On Wed, Aug 19, 2015 at 3:00 AM, H. Peter Anvin <hpa@...or.com> wrote:
>
> And I bet if CPUID actually reported the right thing it probably would work
> okay.  As I said, I tested this under Qemu which reported an accurate (lack
> of) CPUID for a 486SX.

While I agree that cpuid is a problem for FPU emulation on modern
CPU's, if this is due to "fucomip" then I think it's just that modern
distributions (and not-so-modern ones, for that matter) are compiled
with i686 support, so gcc just generates fucomip directly. So it's
just "plain FPU" code (no mmx, nothing like that), but it still fails.
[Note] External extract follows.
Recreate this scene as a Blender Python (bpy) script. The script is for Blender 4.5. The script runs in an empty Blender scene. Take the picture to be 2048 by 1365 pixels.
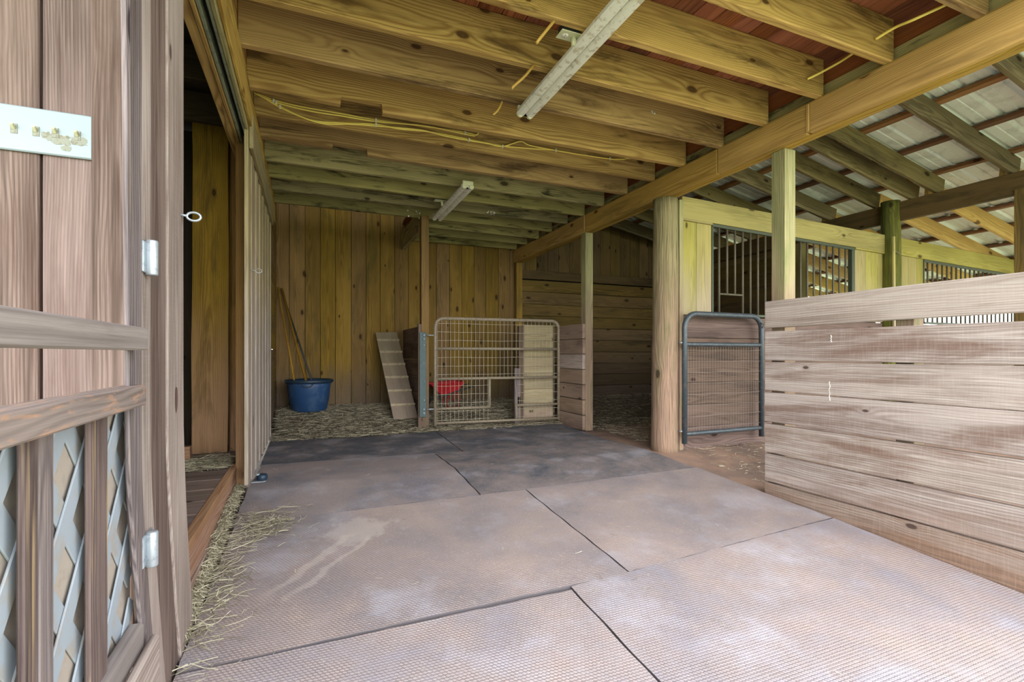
import bpy, bmesh, math, random
import numpy as np
from mathutils import Vector, Matrix
random.seed(7); rng = np.random.default_rng(7)
R = math.radians
scene = bpy.context.scene; COL = scene.collection

# ------------------------------------------------------------------ camera
cam = bpy.data.cameras.new('camera'); cam_o = bpy.data.objects.new('camera', cam); COL.objects.link(cam_o)
YAW = math.atan(409/980)
cam.sensor_width = 36; cam.lens = 980/2048*36; cam.shift_y = 25.5/2048
cam.clip_start = 0.05; cam.clip_end = 300
cam_o.location = (0, 0, 0.87); cam_o.rotation_euler = (R(90), 0, -YAW)
scene.camera = cam_o
# ------------------------------------------------------------------ sky, sun, exposure
scene.view_settings.view_transform = 'Standard'; scene.view_settings.look = 'None'
scene.view_settings.gamma = 1; scene.view_settings.use_curve_mapping = False
scene.view_settings.exposure = 1.4
w = bpy.data.worlds.new('overcast_sky'); scene.world = w; w.use_nodes = True
nt = w.node_tree; nt.nodes.clear()
wo = nt.nodes.new('ShaderNodeOutputWorld'); bg = nt.nodes.new('ShaderNodeBackground')
tc = nt.nodes.new('ShaderNodeTexCoord'); sx = nt.nodes.new('ShaderNodeSeparateXYZ'); cr = nt.nodes.new('ShaderNodeValToRGB')
nt.links.new(tc.outputs['Generated'], sx.inputs[0]); nt.links.new(sx.outputs['Z'], cr.inputs[0])
cr.color_ramp.elements[0].position = 0.0; cr.color_ramp.elements[0].color = (0.94, 0.97, 1.0, 1)
cr.color_ramp.elements[1].position = 0.8; cr.color_ramp.elements[1].color = (0.84, 0.91, 1.0, 1)
nt.links.new(cr.outputs[0], bg.inputs[0]); bg.inputs[1].default_value = 2.35
nt.links.new(bg.outputs[0], wo.inputs[0])
sun = bpy.data.lights.new('hazy_sun', 'SUN'); sun.energy = 1.7; sun.angle = R(70); sun.color = (1.0, 0.98, 0.96)
sun_o = bpy.data.objects.new('hazy_sun', sun); COL.objects.link(sun_o)
sun_o.rotation_euler = Vector((0.22, 1.0, -0.27)).to_track_quat('-Z', 'Y').to_euler()

# ------------------------------------------------------------------ shader helpers
class NT:
    def __init__(s, name):
        s.m = bpy.data.materials.new(name); s.m.use_nodes = True; s.t = s.m.node_tree; s.t.nodes.clear()
        s.out = s.n('ShaderNodeOutputMaterial'); s.b = s.n('ShaderNodeBsdfPrincipled'); s.l(s.b.outputs[0], s.out.inputs[0])
    def n(s, k, **kw):
        x = s.t.nodes.new(k)
        for a, v in kw.items(): setattr(x, a, v)
        return x
    def l(s, a, b): s.t.links.new(a, b)
    def put(s, v, sock):
        if hasattr(v, 'is_linked') or hasattr(v, 'links'): s.l(v, sock)
        else:
            try: sock.default_value = v
            except Exception: sock.default_value = (v[0], v[1], v[2], 1)
    def math(s, op, a, b=None, c=None, clamp=False):
        x = s.n('ShaderNodeMath', operation=op, use_clamp=clamp); s.put(a, x.inputs[0])
        if b is not None: s.put(b, x.inputs[1])
        if c is not None: s.put(c, x.inputs[2])
        return x.outputs[0]
    def vec(s, op, a, b):
        x = s.n('ShaderNodeVectorMath', operation=op); s.put(a, x.inputs[0]); s.put(b, x.inputs[1]); return x.outputs[0]
    def noise(s, v, scale=1, detail=3, rough=.55, dist=0):
        x = s.n('ShaderNodeTexNoise'); s.l(v, x.inputs['Vector']); x.inputs['Scale'].default_value = scale
        x.inputs['Detail'].default_value = detail; x.inputs['Roughness'].default_value = rough; x.inputs['Distortion'].default_value = dist
        return x.outputs['Fac']
    def ramp(s, f, a, b, smooth=True):
        x = s.n('ShaderNodeMapRange', interpolation_type='SMOOTHSTEP' if smooth else 'LINEAR', clamp=True)
        s.put(f, x.inputs[0]); x.inputs[1].default_value = a; x.inputs[2].default_value = b; return x.outputs[0]
    def mix(s, f, a, b, mode='MIX'):
        x = s.n('ShaderNodeMix', data_type='RGBA', blend_type=mode); s.put(f, x.inputs[0])
        for v, i in ((a, 6), (b, 7)):
            if isinstance(v, tuple): x.inputs[i].default_value = (v[0], v[1], v[2], 1)
            else: s.l(v, x.inputs[i])
        return x.outputs[2]
    def bump(s, h, dist=.002, strength=.6):
        x = s.n('ShaderNodeBump'); s.l(h, x.inputs['Height']); x.inputs['Distance'].default_value = dist
        x.inputs['Strength'].default_value = strength; s.l(x.outputs[0], s.b.inputs['Normal'])
def lin(r, g, b):
    f = lambda c: (c/255/12.92) if c/255 <= .04045 else ((c/255+.055)/1.055)**2.4
    return (f(r), f(g), f(b))

def wood(name, light, dark, stain, stain_amt=.4, knots=.45, ring=620, fibre=.35, vary=.25, low=None, zlo=0., zhi=1.3, saw=0., rough=.85, ss=1., ra=.7, sth=.5, warp=.055, streak=0., streak_col=(.5,.45,.38), bump=.0015):
    """timber: growth rings cut flat, fibres along local X, knots, stains; `low` below zhi paints in mud and the less green light near the ground"""
    k = NT(name)
    tc = k.n('ShaderNodeTexCoord'); oi = k.n('ShaderNodeObjectInfo')
    rnd = oi.outputs['Random']
    off = k.n('ShaderNodeCombineXYZ'); k.l(k.math('MULTIPLY', rnd, 37.), off.inputs[0]); k.l(k.math('MULTIPLY', rnd, 3.1), off.inputs[1]); k.l(k.math('MULTIPLY', rnd, 11.), off.inputs[2])
    P = tc.outputs['Object']
    PO = k.vec('ADD', P, off.outputs[0])
    sp = k.n('ShaderNodeSeparateXYZ'); k.l(P, sp.inputs[0])
    so = k.n('ShaderNodeSeparateXYZ'); k.l(PO, so.inputs[0])
    # knots
    kv = k.n('ShaderNodeCombineXYZ'); k.l(k.math('MULTIPLY', so.outputs[0], 2.1), kv.inputs[0]); k.l(k.math('MULTIPLY', so.outputs[1], 4.4), kv.inputs[1])
    vo = k.n('ShaderNodeTexVoronoi', voronoi_dimensions='2D'); k.l(kv.outputs[0], vo.inputs['Vector']); vo.inputs['Scale'].default_value = 1.
    kd = vo.outputs['Distance']
    sc = k.n('ShaderNodeSeparateColor'); k.l(vo.outputs['Color'], sc.inputs[0])
    keep = k.math('LESS_THAN', sc.outputs[0], knots)
    ksz = k.math('MULTIPLY_ADD', sc.outputs[1], .06, .03)
    kn = k.math('MULTIPLY', k.ramp(k.math('DIVIDE', kd, ksz), 1.25, .75), keep)
    bulge = k.math('MULTIPLY', k.math('POWER', 2.718, k.math('MULTIPLY', kd, -9.)), keep)
    # rings
    nv = k.vec('MULTIPLY', PO, (1.3, 7., 7.)); n1 = k.noise(nv, 1., 2, .5)
    zz = k.math('ADD', sp.outputs[2], k.math('MULTIPLY_ADD', rnd, .07, .02))
    yy = k.math('ADD', sp.outputs[1], k.math('MULTIPLY_ADD', rnd, .14, -.07))
    rr = k.math('SQRT', k.math('ADD', k.math('MULTIPLY', yy, yy), k.math('MULTIPLY', zz, zz)))
    rr = k.math('ADD', rr, k.math('MULTIPLY', n1, warp)); rr = k.math('ADD', rr, k.math('MULTIPLY', bulge, .03))
    rr = k.math('ADD', rr, k.math('MULTIPLY', sp.outputs[0], .006))
    rg = k.math('SINE', k.math('MULTIPLY', rr, float(ring))); rg = k.math('MULTIPLY_ADD', rg, .5, .5); rg = k.math('POWER', rg, 1.7)
    fb = k.noise(k.vec('MULTIPLY', PO, (3.5, 210., 210.)), 1., 3, .65)
    fb2 = k.noise(k.vec('MULTIPLY', PO, (1.2, 38., 38.)), 1., 3, .6)
    st = k.noise(k.vec('MULTIPLY', PO, (1.1*ss, 6.*ss, 6.*ss)), 1., 5, .66, .5)
    c = k.mix(k.math('MULTIPLY', rg, ra), light, dark)
    c = k.mix(k.math('MULTIPLY', k.ramp(fb2, .38, .68), fibre), c, dark)
    c = k.mix(k.math('MULTIPLY', k.ramp(fb, .35, .75), fibre*.8), c, tuple(x*.45 for x in dark))
    blot = k.noise(k.vec('MULTIPLY', PO, (.8, 3., 3.)), 1., 3, .6)
    c = k.mix(k.math('MULTIPLY', k.ramp(blot, .42, .66), .38), c, tuple(min(1, x*1.35) for x in light))
    if low is not None:
        ge = k.n('ShaderNodeNewGeometry'); gp = k.n('ShaderNodeSeparateXYZ'); k.l(ge.outputs['Position'], gp.inputs[0])
        hf = k.ramp(k.math('ADD', gp.outputs[2], k.math('MULTIPLY_ADD', st, .9, -.45)), zhi, zlo)
        lowc = k.mix(k.math('MULTIPLY', rg, .5), low, tuple(x*.55 for x in low))
        lowc = k.mix(k.math('MULTIPLY', k.ramp(fb, .35, .75), fibre), lowc, tuple(x*.35 for x in low))
        c = k.mix(hf, c, lowc)  # this height blend puts the green cast of the light up high into the colour
    c = k.mix(k.math('MULTIPLY', k.ramp(st, sth, sth+.2), stain_amt), c, stain)
    if streak > 0:
        s2 = k.noise(k.vec('MULTIPLY', PO, (2.2, 60., 60.)), 1., 2, .5)
        c = k.mix(k.math('MULTIPLY', k.ramp(s2, .58, .7), streak), c, streak_col)
    if saw > 0:
        sw = k.noise(k.vec('MULTIPLY', PO, (170., 9., 9.)), 1., 2, .6)
        c = k.mix(k.math('MULTIPLY', k.ramp(sw, .45, .7), saw), c, tuple(min(1, x*1.5) for x in light))
    halo = k.math('MULTIPLY', k.ramp(k.math('DIVIDE', kd, ksz), 2.2, .9), keep)
    c = k.mix(k.math('MULTIPLY', halo, .45), c, dark)
    c = k.mix(k.math('MULTIPLY', kn, .85), c, (dark[0]*.22, dark[1]*.18, dark[2]*.18))
    hv = k.n('ShaderNodeHueSaturation'); k.l(c, hv.inputs['Color'])
    r2 = k.math('FRACT', k.math('MULTIPLY', rnd, 17.3)); r3 = k.math('FRACT', k.math('MULTIPLY', rnd, 53.7))
    k.l(k.math('MULTIPLY_ADD', r2, vary*2, 1-vary), hv.inputs['Value'])
    k.l(k.math('MULTIPLY_ADD', r3, .016, .492), hv.inputs['Hue'])
    k.l(k.math('MULTIPLY_ADD', r3, .2, .9), hv.inputs['Saturation'])
    k.l(hv.outputs[0], k.b.inputs['Base Color']); k.b.inputs['Roughness'].default_value = rough
    k.b.inputs['Specular IOR Level'].default_value = .25
    hgt = k.math('ADD', k.math('MULTIPLY', rg, -.35), k.math('MULTIPLY', fb, -.8)); hgt = k.math('ADD', hgt, k.math('MULTIPLY', kn, -.6))
    k.bump(hgt, bump, .55)
    return k.m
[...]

The "set regular integer flags instructions" versions of floating
point compares are some of the bigger improvements to the legacy i87
instruction set, because the sequences to do FP compares without them
are just insane. I forget the details, but it's something like "store
status word to ax, then use sahf to get it into the flags register".
Crazy crazy crap. So it's no wonder that gcc wants to use a i686-only
instruction even for just regular FP code if at all possible.

I suspect it shouldn't be that hard to add f[u]compi[p] support to the
emulator.

But I also expect that most modern distributions are likely fairly
eager to use mmx etc, which sounds like a major pain to emulate.